Almost. Trying to put this sentence in context, in Scotland, if you'd arrived somewhere and the person you were coming to see wasn't there, I might ask "Do you want to come in just now and wait for them?"


a-steach vs. a-staigh

These two words could both be translated as "in". They follow a similar pattern to the one above.

a-steach - implies movement

Ist, tha Iain a' tighinn a-steach!

Be quiet, Iain is coming in!

a-staigh - no movement

Tha Iain a-staigh. Tha mise a' falbh.

Iain is in. I am leaving.

N.B. In Uist, Barra, and Eriskay, a-staigh is often used even when there is movement involved:

Òbh òbh, tha Iain a' dol a-staigh. - Oh dear, Iain is going in.

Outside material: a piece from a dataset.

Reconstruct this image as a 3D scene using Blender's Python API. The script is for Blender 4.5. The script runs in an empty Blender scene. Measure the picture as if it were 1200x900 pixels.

When I lived on Skye people would say thig a-staigh rather than thig a-steach. Is this a regional variation or is there a subtle difference between the two?


That's what I've heard in W Ross too.


I came here to say that 'a-staigh' is what I know, too. :)


A-steach implies movement, whereas a-staigh does not. There is dialectical variation in usage, as you point out.


That's my question too. Is there any difference between "a-staigh" and "a-steach"? Because the one I learnt first was "a-staigh", then, as I watched more and more videos, I noticed people saying "a-steach".